[Scene script records]
# # # # #

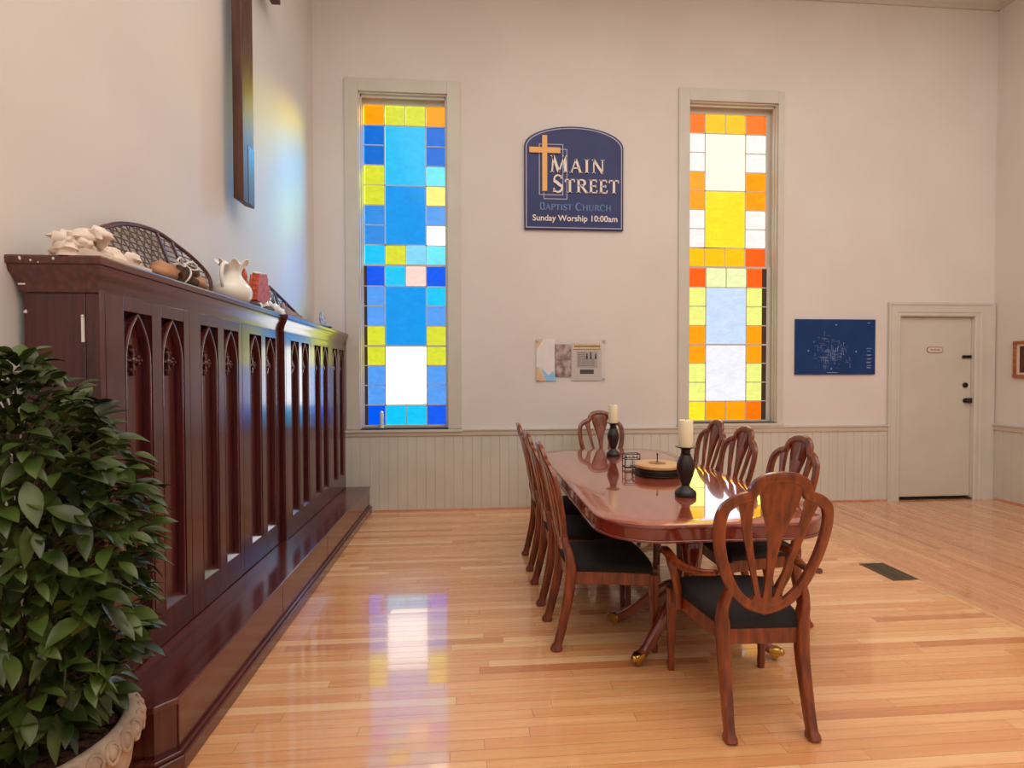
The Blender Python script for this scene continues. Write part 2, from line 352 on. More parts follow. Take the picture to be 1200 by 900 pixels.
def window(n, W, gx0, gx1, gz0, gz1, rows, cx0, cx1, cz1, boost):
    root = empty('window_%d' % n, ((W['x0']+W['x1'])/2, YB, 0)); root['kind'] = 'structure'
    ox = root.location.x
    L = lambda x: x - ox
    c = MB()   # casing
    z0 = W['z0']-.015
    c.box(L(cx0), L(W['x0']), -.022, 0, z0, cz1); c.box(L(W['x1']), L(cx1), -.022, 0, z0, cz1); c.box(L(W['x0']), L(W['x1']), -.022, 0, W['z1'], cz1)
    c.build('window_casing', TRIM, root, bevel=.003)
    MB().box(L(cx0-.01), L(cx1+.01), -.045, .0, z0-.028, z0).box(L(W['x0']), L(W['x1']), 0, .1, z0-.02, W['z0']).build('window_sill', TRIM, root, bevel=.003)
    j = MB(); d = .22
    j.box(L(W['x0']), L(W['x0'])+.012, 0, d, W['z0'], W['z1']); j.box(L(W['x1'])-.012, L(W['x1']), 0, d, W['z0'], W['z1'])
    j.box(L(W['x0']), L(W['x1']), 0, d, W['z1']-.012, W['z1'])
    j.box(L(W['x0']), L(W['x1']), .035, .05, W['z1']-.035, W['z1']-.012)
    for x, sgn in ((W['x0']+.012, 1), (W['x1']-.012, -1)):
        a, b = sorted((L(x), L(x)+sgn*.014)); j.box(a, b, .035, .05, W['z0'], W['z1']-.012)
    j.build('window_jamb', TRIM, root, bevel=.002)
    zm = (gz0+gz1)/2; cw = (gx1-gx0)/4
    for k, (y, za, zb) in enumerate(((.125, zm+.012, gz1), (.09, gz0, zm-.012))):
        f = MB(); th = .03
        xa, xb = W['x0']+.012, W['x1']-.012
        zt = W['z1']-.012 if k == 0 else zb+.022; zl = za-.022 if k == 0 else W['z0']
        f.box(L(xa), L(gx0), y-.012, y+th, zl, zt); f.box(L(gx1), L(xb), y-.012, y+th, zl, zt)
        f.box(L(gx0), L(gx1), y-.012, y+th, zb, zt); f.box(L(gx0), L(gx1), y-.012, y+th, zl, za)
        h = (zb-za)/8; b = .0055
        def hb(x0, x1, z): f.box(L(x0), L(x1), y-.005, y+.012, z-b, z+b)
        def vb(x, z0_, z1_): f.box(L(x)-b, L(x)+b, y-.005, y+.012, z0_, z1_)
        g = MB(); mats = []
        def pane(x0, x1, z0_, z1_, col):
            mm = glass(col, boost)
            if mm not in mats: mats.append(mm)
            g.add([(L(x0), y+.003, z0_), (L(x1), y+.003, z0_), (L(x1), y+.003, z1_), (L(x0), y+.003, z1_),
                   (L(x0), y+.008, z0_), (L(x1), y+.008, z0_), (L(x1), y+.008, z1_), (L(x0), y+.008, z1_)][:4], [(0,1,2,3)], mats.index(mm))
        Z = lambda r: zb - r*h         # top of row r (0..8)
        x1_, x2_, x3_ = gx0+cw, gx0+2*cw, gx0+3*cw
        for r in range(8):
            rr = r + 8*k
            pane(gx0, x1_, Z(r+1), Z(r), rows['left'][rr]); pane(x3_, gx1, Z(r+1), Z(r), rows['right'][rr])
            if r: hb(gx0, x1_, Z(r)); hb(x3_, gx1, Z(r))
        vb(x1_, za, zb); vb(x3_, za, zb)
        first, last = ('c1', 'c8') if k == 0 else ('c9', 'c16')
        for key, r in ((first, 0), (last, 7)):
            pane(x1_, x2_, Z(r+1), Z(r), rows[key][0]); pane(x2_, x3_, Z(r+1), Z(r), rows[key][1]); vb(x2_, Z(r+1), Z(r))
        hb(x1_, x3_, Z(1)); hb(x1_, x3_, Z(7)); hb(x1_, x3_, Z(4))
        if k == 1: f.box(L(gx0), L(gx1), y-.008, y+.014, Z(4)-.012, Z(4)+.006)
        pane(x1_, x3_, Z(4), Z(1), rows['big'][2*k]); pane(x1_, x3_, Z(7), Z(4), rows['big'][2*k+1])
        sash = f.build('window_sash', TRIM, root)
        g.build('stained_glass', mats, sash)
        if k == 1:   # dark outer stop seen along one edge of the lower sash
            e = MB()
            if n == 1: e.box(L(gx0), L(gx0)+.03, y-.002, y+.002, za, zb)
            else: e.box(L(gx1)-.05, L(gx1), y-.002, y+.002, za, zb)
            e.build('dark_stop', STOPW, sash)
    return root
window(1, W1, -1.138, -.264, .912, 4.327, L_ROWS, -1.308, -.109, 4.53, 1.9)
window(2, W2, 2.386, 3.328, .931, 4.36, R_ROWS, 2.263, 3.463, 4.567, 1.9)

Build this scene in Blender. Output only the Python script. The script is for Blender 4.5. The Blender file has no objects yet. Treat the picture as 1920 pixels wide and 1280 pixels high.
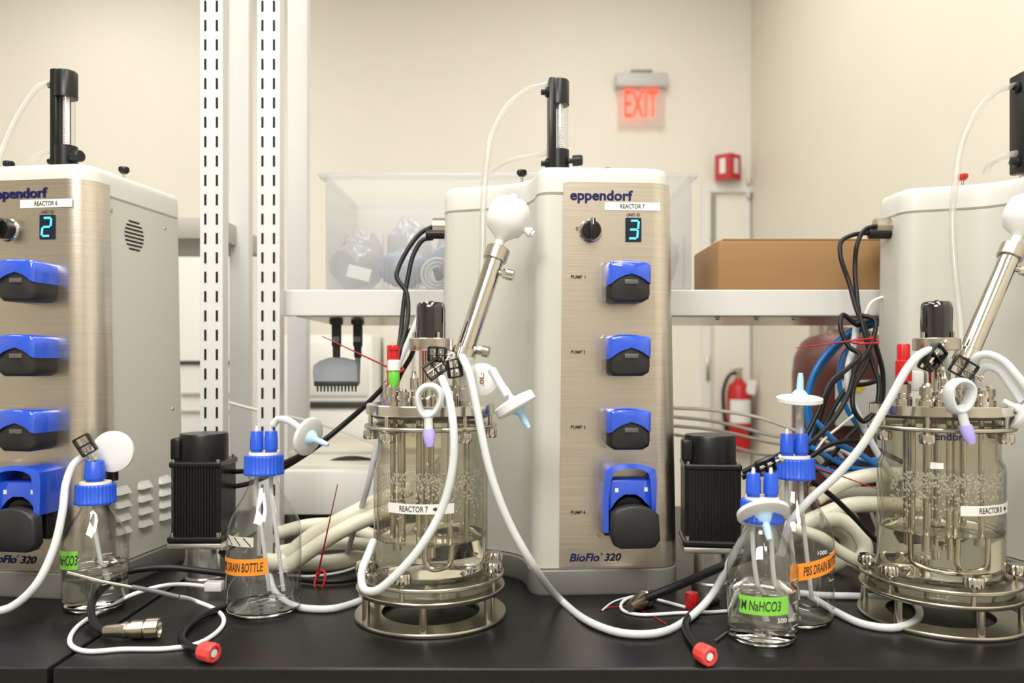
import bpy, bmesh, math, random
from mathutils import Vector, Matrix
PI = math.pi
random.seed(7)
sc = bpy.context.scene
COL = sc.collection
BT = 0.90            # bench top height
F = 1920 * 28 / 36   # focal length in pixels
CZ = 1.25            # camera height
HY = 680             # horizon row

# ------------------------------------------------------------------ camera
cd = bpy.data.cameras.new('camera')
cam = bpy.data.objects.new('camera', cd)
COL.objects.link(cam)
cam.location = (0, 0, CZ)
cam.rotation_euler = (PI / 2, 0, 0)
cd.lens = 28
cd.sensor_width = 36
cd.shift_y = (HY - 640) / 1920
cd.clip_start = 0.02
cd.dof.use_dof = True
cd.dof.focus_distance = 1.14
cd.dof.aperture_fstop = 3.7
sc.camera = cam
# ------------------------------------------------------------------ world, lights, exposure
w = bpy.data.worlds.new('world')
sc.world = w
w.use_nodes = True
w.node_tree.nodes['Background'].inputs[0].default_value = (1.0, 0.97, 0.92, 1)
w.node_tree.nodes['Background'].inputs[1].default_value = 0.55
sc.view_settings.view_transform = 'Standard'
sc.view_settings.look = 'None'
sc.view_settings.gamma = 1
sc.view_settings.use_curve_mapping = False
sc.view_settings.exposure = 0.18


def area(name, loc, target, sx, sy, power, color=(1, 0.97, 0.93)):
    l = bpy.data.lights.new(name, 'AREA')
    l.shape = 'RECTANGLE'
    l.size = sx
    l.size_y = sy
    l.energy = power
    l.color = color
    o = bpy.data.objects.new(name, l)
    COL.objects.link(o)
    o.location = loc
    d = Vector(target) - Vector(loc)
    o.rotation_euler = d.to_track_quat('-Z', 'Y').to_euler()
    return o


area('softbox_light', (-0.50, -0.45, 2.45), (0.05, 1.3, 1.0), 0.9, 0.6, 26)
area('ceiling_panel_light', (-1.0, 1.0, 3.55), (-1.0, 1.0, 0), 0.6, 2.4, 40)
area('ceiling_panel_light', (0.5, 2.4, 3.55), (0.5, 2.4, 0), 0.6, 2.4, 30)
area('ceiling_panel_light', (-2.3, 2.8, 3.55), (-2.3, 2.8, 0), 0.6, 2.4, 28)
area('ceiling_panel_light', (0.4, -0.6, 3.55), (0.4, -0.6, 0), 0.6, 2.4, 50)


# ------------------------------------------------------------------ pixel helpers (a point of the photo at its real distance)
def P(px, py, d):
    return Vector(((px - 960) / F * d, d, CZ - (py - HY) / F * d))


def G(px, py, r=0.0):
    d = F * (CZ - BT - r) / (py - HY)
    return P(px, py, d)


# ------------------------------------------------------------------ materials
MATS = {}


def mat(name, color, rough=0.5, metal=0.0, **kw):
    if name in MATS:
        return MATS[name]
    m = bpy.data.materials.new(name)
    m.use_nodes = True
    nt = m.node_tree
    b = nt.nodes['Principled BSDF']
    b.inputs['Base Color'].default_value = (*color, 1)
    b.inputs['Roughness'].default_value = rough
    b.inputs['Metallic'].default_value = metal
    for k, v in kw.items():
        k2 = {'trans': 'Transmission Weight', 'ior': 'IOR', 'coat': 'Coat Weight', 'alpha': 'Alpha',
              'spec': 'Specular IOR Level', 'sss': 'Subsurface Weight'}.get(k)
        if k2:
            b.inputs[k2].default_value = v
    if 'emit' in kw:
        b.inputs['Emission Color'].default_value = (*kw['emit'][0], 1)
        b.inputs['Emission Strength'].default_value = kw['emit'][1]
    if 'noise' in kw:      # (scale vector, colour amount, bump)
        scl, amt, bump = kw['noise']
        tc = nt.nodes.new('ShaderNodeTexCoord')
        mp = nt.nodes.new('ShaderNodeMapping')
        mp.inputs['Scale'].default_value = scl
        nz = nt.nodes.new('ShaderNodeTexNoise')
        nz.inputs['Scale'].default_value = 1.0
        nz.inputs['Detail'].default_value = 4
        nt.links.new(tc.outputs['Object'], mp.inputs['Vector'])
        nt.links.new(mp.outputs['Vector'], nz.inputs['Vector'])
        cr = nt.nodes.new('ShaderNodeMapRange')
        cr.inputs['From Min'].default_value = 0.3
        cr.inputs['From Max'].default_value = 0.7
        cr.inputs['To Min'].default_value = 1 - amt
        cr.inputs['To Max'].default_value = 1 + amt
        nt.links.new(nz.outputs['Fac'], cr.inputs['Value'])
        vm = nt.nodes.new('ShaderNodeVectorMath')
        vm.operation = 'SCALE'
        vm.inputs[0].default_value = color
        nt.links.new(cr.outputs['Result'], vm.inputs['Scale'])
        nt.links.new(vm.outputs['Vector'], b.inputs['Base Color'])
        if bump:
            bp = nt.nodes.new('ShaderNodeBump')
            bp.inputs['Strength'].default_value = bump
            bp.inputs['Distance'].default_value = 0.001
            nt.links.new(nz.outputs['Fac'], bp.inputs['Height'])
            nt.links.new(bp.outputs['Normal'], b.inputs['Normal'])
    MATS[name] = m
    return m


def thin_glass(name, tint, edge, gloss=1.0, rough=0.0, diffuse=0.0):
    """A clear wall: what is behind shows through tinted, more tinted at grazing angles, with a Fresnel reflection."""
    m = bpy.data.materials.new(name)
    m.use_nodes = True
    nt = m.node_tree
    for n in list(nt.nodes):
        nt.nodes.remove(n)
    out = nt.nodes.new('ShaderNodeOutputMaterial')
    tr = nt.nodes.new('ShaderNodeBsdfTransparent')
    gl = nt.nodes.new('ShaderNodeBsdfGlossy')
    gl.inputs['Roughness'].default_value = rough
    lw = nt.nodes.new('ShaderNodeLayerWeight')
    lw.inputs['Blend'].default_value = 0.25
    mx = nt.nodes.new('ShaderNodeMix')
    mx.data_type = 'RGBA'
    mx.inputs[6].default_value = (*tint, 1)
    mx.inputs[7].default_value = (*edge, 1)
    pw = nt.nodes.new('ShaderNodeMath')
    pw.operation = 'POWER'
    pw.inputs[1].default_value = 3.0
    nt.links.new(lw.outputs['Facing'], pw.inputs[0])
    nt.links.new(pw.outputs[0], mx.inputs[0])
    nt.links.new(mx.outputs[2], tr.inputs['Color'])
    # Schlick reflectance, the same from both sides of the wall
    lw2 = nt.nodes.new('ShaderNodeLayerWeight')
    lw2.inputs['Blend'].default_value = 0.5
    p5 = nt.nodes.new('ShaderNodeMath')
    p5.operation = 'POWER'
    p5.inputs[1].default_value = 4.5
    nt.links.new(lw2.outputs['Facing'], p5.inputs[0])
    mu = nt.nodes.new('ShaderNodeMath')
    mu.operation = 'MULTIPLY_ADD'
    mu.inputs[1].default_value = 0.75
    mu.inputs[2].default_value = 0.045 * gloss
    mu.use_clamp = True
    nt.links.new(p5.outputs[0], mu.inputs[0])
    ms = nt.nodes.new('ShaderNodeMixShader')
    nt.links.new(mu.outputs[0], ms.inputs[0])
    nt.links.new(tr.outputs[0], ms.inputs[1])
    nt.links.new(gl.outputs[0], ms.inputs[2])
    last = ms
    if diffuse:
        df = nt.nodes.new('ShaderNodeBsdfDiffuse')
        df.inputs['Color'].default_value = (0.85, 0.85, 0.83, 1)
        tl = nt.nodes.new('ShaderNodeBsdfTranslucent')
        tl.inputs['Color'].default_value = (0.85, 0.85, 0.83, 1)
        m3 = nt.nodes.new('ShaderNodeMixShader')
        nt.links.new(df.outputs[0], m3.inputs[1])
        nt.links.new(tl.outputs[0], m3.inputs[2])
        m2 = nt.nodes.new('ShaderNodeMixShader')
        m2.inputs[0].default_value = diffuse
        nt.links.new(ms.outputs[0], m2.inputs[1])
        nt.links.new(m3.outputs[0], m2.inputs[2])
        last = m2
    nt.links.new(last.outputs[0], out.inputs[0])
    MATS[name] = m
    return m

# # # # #

**WHAT IS EXPECTED:**
Above are records; say how many of their lines contain the word "picture", giving only the number.

**THE COMPLETED TASK:**
2